I try to be clear. I use my words. I remember to never make promises, because that’s not fair. I sit at kitchen tables, in parked cars on the street, on the steps of some church down the street from your place, all to explain why I think this way will be better. You fight it, you don’t hear me, only I understand.

Memories and loneliness make me turn the choice over and over, make me make sure it’s right, in the months that follow. We write letters because I said we could. I frown when you call. And when you send messages meant to make me laugh. You are breaking the rules we made, but really only I made them. I’m the one cutting off because only I understand.

Your words are as clear as these months are long. You’re stuck on me, which is not good.  So to be clearer still, I tell you about the man I fell in love with years ago. Whose salvation I involuntarily wait on. Not because it has anything to do with you and me, but because the way I wait on him is the way you’re waiting on me. And I can’t figure who’s the bigger fool. You don’t see what I’m saying, but you see something else. Something more. Because you love me, you see the way I’m stuck on this stubborn man and you see how it’s crushing me. In the end, because of it all, you cut me off.

I’ve never been cut off before. Not really. Not unless I was the one building the wall between us. I’m stunned at your finality. I will not expect a letter from you, you say. I do not think it’s a good idea to see you–and you underline do not. The ball’s in my court, you tell me, but only if I want to love you. And I can’t make myself love you.
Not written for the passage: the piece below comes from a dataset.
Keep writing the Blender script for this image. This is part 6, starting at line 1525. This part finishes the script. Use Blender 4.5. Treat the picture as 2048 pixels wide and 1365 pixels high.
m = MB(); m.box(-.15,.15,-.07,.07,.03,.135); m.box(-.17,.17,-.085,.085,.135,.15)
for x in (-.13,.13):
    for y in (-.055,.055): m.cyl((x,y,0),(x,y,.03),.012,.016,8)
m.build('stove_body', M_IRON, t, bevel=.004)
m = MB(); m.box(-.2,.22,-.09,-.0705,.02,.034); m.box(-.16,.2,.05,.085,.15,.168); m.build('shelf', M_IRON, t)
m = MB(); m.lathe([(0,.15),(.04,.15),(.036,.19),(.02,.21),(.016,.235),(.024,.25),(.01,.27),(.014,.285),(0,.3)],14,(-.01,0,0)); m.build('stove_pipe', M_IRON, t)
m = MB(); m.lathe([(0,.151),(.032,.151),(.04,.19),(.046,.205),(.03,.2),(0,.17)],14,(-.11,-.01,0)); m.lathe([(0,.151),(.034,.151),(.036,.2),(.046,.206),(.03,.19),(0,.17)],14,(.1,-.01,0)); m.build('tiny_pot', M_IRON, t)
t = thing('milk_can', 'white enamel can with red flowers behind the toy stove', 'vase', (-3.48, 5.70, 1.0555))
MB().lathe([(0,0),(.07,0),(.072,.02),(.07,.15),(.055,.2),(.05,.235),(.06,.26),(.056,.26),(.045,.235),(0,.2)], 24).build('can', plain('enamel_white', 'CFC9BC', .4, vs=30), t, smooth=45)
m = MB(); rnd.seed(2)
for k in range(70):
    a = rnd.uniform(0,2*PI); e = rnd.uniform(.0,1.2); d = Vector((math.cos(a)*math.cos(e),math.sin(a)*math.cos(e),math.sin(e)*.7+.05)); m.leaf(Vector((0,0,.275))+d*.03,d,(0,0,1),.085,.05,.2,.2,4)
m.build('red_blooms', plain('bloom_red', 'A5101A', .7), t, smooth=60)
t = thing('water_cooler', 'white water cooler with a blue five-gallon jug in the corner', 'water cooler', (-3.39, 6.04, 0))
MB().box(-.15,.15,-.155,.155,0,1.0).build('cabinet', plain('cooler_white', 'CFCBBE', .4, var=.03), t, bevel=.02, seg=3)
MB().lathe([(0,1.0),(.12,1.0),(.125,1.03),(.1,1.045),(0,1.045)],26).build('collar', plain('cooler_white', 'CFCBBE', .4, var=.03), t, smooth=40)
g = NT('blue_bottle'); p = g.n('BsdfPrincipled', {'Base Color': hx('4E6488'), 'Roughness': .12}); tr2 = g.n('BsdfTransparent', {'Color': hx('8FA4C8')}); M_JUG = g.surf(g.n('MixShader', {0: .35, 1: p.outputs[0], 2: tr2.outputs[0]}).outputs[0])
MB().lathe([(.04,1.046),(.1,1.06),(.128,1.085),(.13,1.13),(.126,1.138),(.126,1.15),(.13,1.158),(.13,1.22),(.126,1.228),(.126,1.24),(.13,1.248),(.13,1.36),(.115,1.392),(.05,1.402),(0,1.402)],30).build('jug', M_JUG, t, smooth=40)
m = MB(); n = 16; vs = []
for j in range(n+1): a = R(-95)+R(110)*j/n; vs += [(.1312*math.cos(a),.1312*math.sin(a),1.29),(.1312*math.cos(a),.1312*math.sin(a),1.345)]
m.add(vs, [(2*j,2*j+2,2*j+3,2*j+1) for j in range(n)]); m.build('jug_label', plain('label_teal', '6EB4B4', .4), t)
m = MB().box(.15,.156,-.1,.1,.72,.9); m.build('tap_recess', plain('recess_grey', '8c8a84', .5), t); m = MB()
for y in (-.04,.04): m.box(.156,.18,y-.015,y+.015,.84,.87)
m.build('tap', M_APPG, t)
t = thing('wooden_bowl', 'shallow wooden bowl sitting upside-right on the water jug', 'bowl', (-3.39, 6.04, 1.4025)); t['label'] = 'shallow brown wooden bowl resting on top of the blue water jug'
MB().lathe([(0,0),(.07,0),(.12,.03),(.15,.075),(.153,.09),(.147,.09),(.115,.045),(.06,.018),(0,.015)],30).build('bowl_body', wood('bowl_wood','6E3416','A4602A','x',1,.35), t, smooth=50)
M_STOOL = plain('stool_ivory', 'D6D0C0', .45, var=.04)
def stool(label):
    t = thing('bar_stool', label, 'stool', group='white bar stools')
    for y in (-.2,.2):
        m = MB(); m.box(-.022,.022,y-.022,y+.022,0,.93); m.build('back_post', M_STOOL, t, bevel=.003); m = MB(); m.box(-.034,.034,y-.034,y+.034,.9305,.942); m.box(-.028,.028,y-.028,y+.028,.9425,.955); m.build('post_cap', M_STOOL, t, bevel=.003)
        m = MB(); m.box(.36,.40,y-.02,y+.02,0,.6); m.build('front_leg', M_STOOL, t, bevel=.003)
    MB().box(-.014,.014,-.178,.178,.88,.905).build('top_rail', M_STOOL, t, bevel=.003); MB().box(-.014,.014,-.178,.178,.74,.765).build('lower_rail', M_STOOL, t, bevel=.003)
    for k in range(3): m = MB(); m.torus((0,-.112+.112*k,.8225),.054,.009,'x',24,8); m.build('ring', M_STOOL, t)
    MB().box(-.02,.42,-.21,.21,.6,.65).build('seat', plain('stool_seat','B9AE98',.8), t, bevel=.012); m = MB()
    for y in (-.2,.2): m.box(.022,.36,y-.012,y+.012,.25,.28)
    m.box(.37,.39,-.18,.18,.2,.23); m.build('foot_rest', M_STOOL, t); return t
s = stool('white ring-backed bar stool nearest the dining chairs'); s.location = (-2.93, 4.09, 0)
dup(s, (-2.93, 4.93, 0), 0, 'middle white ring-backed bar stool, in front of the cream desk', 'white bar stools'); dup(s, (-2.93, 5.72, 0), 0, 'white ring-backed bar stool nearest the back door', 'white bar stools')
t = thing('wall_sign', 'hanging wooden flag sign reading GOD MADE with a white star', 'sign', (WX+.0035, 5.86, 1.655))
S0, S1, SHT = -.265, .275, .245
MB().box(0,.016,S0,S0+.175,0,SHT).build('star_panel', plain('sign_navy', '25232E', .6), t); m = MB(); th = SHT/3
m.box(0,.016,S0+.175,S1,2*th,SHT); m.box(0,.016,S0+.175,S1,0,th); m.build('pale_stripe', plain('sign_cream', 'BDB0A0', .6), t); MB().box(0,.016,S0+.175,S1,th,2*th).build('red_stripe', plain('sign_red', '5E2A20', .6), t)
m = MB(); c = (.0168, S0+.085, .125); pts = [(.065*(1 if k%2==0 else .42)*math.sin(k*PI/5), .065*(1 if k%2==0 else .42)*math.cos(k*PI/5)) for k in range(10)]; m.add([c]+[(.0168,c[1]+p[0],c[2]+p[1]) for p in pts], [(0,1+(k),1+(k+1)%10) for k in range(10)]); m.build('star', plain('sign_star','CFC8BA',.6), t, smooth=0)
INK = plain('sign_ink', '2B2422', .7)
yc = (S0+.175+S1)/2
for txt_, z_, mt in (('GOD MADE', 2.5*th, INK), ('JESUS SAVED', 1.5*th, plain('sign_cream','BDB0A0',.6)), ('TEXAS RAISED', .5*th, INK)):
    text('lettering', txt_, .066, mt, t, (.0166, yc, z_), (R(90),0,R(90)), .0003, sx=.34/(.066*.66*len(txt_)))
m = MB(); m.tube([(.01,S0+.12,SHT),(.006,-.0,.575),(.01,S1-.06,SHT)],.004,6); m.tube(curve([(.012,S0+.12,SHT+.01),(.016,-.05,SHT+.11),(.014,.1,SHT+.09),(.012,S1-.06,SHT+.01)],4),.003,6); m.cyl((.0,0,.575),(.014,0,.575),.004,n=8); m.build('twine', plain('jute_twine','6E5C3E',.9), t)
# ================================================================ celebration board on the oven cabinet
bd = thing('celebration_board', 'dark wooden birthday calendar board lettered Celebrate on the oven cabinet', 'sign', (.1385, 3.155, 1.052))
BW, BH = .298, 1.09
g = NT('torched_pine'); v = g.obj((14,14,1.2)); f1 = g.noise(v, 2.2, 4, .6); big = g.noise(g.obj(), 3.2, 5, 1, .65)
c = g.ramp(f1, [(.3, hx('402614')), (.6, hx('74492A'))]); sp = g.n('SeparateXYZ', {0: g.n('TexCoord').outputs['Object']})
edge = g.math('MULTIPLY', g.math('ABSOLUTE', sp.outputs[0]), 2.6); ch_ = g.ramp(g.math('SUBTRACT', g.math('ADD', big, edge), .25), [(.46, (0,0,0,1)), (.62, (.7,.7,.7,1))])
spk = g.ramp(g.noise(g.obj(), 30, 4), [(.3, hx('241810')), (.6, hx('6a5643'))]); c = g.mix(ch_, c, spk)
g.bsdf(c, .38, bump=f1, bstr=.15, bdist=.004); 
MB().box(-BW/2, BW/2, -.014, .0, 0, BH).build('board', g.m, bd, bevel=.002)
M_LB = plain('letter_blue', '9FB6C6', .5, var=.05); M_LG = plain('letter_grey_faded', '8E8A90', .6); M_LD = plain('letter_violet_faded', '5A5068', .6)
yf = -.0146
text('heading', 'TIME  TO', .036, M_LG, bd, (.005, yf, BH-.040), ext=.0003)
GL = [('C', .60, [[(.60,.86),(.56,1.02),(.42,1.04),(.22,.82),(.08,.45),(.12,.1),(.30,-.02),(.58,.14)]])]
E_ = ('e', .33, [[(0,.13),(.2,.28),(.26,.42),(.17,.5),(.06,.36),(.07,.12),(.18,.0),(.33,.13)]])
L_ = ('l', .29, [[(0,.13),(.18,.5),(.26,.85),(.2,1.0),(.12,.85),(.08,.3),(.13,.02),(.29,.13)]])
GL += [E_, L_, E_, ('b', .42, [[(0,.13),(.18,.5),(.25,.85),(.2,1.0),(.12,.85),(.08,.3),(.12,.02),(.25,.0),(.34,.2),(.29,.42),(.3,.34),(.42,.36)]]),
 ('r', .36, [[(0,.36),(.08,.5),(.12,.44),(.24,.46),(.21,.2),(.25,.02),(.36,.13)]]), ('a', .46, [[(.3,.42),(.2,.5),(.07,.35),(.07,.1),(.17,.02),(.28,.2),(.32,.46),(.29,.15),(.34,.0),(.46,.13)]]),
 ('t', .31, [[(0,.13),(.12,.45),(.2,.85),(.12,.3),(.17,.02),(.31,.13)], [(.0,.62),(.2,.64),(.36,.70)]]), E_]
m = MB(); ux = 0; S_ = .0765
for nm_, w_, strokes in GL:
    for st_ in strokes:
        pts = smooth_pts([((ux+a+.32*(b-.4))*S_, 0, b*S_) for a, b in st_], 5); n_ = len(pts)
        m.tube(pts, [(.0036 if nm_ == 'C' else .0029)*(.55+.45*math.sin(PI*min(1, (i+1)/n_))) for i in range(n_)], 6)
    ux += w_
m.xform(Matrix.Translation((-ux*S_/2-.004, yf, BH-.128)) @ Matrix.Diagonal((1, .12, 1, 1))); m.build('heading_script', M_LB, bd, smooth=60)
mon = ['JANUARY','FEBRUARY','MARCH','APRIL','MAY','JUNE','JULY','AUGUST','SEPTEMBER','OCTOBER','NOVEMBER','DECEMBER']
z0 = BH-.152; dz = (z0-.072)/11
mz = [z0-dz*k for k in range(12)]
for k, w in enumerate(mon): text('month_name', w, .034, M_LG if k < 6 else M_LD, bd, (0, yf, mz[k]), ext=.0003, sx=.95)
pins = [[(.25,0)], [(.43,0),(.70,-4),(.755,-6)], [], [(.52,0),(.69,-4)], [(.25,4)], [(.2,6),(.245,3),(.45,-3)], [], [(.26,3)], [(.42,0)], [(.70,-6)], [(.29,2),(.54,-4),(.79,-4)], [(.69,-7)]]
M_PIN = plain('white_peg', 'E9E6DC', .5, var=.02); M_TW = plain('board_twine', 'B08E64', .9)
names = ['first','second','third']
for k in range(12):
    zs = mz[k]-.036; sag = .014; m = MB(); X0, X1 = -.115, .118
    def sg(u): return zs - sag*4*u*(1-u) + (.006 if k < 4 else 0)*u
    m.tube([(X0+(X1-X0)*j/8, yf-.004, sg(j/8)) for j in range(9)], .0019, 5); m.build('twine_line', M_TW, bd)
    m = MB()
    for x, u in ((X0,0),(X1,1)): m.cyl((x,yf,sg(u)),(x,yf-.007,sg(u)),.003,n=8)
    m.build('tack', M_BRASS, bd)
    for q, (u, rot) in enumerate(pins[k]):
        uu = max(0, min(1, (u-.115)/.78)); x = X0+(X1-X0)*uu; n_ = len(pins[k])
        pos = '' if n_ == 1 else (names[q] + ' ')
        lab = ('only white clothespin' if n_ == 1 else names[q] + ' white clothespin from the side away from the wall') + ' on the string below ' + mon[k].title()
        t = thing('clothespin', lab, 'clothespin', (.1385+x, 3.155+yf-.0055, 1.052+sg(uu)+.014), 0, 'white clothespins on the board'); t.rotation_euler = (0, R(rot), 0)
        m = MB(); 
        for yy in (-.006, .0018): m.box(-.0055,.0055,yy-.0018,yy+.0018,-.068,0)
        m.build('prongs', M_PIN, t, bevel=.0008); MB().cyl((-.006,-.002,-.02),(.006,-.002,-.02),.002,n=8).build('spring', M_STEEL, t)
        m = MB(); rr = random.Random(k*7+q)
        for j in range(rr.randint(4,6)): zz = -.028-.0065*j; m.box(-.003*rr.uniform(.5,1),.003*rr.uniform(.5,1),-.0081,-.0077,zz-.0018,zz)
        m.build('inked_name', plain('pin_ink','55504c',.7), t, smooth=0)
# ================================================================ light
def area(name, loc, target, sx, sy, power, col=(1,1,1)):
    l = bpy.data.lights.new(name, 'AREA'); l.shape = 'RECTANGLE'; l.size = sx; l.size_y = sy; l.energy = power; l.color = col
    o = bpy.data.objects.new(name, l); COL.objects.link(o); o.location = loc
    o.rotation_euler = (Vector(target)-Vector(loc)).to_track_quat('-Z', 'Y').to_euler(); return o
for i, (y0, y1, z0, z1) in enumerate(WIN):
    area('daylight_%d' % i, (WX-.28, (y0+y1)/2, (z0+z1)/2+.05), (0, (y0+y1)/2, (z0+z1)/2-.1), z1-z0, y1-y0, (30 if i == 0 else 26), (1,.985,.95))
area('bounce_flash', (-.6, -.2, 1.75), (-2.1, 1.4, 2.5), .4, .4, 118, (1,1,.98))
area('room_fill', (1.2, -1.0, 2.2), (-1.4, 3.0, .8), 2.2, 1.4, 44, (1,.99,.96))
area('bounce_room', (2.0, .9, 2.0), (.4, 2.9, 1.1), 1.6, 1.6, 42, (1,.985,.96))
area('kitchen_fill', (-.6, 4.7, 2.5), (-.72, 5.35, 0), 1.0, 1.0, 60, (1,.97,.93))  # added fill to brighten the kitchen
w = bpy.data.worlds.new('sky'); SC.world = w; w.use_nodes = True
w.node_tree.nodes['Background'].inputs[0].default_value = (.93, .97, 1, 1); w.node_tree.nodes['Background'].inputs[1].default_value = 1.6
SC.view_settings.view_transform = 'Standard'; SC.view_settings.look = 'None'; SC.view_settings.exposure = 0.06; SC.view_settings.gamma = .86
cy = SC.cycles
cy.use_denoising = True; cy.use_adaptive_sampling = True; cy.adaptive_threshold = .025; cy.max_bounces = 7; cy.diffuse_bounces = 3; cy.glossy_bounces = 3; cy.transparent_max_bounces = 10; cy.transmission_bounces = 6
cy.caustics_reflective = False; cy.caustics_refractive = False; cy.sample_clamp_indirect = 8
The stiff arm you give me is bold and sure. You’ve not spoken to me with such confidence before. With such assurance. With such leadership. When I asked you for leadership–and I asked you for leadership–you never gave me this. But I ask you not to wait on me, and you give me a man of God that I could fall for. The distance of being cut off feels so isolated. And isolation is not a feeling with which I am well-acquainted.